Task to complete =
Leave out the pictures and set down exactly the lines from the start of the listing through the one with "COL = sc.collection", both included.

Scene modeling code data:
☆ ☆ ☆
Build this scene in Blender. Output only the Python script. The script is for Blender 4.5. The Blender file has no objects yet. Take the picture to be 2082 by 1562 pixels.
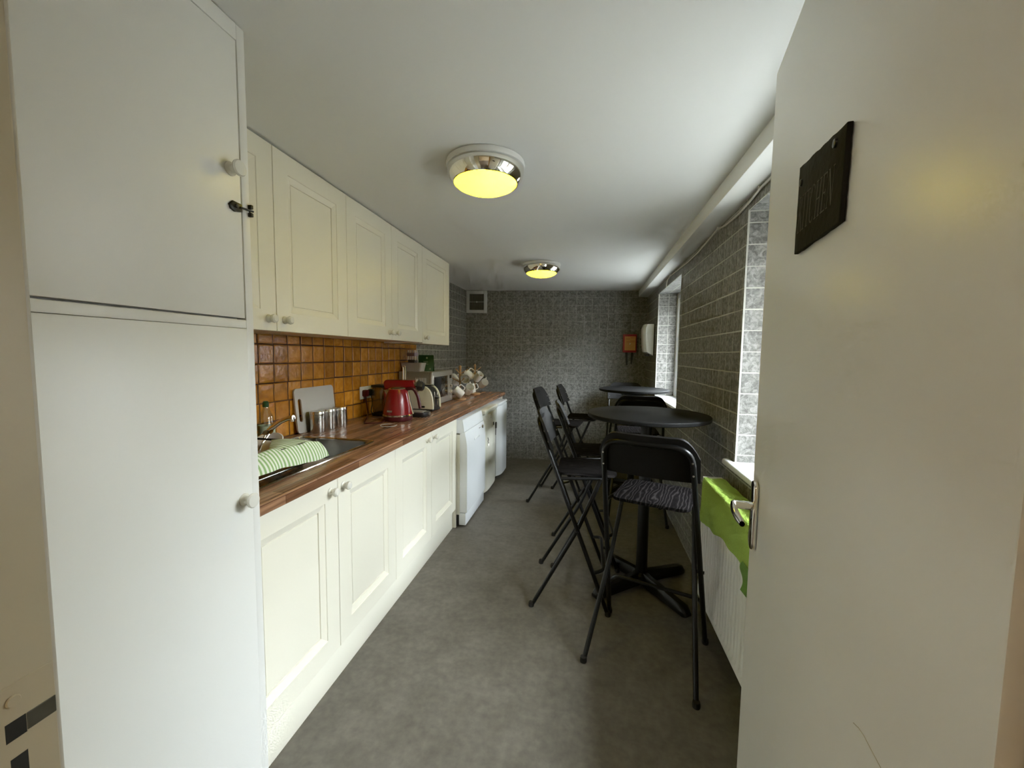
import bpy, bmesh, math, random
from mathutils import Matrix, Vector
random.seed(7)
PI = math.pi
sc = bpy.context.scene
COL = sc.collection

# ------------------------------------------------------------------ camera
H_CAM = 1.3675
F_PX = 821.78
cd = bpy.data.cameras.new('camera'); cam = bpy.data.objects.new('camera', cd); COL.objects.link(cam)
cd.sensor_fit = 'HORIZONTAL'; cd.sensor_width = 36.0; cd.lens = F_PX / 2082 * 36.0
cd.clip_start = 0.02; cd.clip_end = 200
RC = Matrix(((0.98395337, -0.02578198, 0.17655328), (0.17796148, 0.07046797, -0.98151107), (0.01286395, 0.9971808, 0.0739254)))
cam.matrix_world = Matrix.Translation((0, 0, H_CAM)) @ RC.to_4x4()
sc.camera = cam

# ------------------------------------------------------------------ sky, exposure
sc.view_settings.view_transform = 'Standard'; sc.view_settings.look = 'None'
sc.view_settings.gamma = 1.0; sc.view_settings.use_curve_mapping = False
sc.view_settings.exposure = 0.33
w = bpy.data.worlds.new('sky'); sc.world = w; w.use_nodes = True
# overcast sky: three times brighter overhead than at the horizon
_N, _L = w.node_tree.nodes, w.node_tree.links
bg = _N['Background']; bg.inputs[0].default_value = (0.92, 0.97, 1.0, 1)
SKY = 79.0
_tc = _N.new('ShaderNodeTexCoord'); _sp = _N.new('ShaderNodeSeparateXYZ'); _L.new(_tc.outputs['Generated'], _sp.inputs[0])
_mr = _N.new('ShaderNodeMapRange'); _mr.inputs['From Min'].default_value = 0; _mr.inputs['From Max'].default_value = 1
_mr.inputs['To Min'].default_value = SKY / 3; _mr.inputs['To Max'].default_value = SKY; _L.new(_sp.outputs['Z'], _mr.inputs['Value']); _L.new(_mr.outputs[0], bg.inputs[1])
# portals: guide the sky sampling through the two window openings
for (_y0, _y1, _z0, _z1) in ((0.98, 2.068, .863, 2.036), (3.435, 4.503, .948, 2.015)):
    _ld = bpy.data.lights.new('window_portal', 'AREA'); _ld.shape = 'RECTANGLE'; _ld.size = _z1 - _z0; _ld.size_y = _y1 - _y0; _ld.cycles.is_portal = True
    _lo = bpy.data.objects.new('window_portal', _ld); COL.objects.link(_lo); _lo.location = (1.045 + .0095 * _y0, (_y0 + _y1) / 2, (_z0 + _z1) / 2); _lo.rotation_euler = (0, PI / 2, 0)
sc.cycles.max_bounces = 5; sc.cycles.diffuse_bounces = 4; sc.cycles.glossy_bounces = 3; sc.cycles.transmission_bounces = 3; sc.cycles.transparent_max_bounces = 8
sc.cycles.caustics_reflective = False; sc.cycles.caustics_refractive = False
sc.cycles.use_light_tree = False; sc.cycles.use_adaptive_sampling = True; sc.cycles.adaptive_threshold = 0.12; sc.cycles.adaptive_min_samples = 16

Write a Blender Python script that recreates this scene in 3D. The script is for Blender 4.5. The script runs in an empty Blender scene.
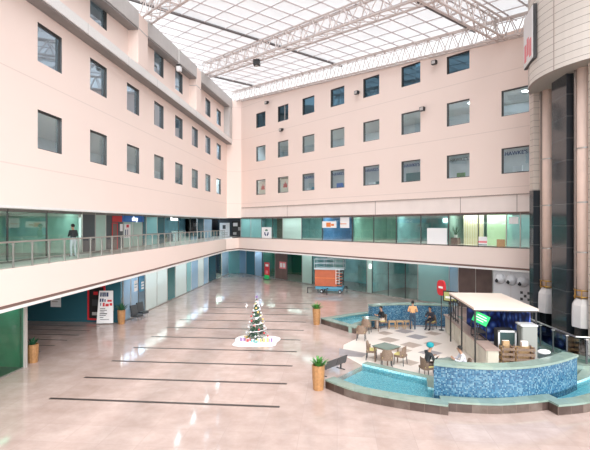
☆ ☆ ☆
The completed task =
Build this scene in Blender. Output only the Python script. The script is for Blender 4.5. The Blender file has no objects yet. Take the picture to be 2082 by 1562 pixels.
import bpy, bmesh, math, random
from mathutils import Matrix, Vector
random.seed(7)
PI = math.pi
sc = bpy.context.scene
COL = sc.collection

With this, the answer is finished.